The boat then floats trim and level.
You may care to disagree with this, or introduce other considerations, but it works.

>...talking about an empty kayak and how its mass is distributed. On
> its own (no paddler in it) it [swede form kayak] would likely sit in the water with a bow down
> trim. In order to get a LEVEL trim the paddler will have to sit a little
> further back in it than in a fish form kayak.  and
>You seem to be assuming that when the centers
> line up the kayak will be LEVEL.

OF COURSE I have been assuming that an unladen kayak floated on the water
will be trim and level. It seems to be the case with all sea kayaks with
which I am familiar. No kayak manufacturer paints a plimsoll line along the
boat like a freighter. Do you know of any kayaks which are not level when
they are on the water unladen? Is this anything more than a theoretical
point? Can you name a kayak which requires the paddler to place his or her
CofM at a point other than at the CofM of the unladen kayak to make it trim?
In particular, can you name a swede form kayak that requires this? If you
can, the distance will be so small that it will not have any practical
effect on the trim method I have described above.

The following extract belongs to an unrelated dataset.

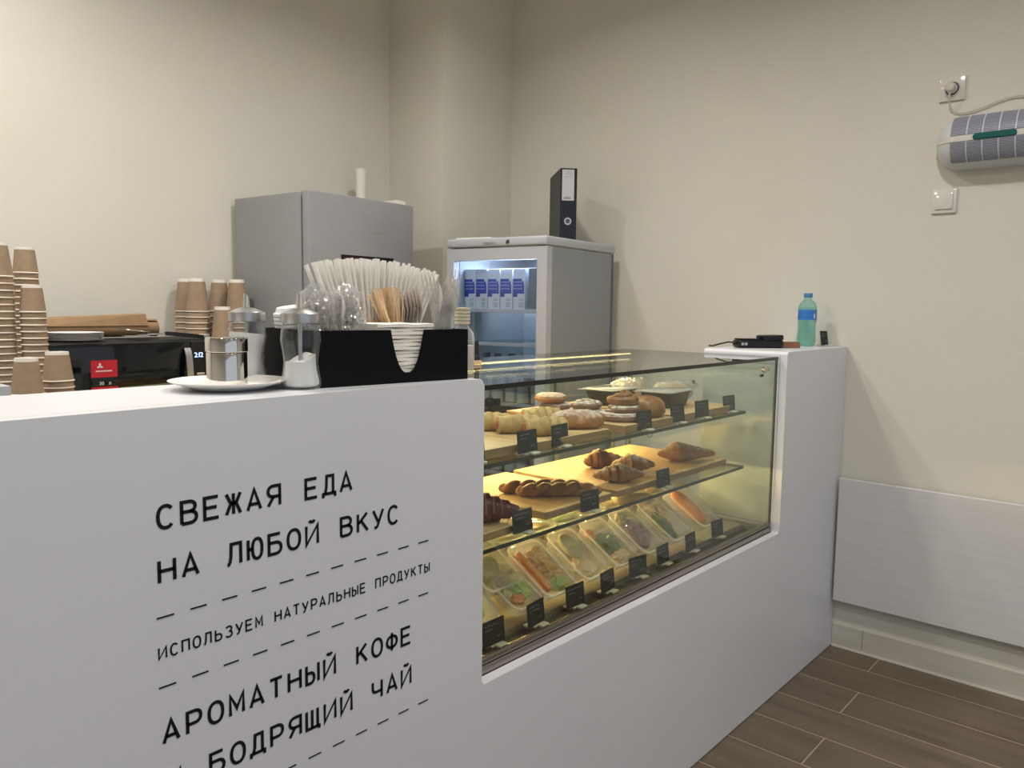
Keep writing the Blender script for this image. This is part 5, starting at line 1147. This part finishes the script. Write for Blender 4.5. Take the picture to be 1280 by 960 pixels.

> You are correct that a kayak balanced when moving forward will blow at some
> angle downwind (where the forces balance) if it is not moving forward.  First
> you are not talking of a huge difference due to different wind speeds (or
> over normal paddling speed ranges) and secondly you have things backwards at
> higher speeds.

"Wind puts more pressure on the end of a long symmetrical object angled into
the wind than one angled away."
Hmmm. Think of this: Place a brick at 45 degrees in a wind tunnel, with the
long side of the brick across the windstream. Mark one end of the brick "A",
and the other "B". Look across the brick from end "A", and then again from
end "B". Did the wind pressure on the brick change when you changed your viewpoint?
And, we are taking a beam wind as the example here, which I think of as
being the maximum weathercocking situation, and not having the kayak angled
into the wind or away from it.

"Strong winds ... tend to reduce both weather helm and lee helm."
Interesting. The worst weather helm experienced is on flat water, such as
when wind blows offshore, with very short fetch over low land. Weather helm
appears to me to worsen as the wind increases in these situations. In other
higher wind situations, when the water is rough, the weather helm effect is
hard to distinguish from the push and shove of waves, and wind on the bow at
the crest, etc. Although all the forces on the boat are greater in higher
winds, you would expect, from say a vector diagram analysis of the weather
helm effect, that the weather helm effect rises too. Isn't it just that it
is masked by other greater forces relatively?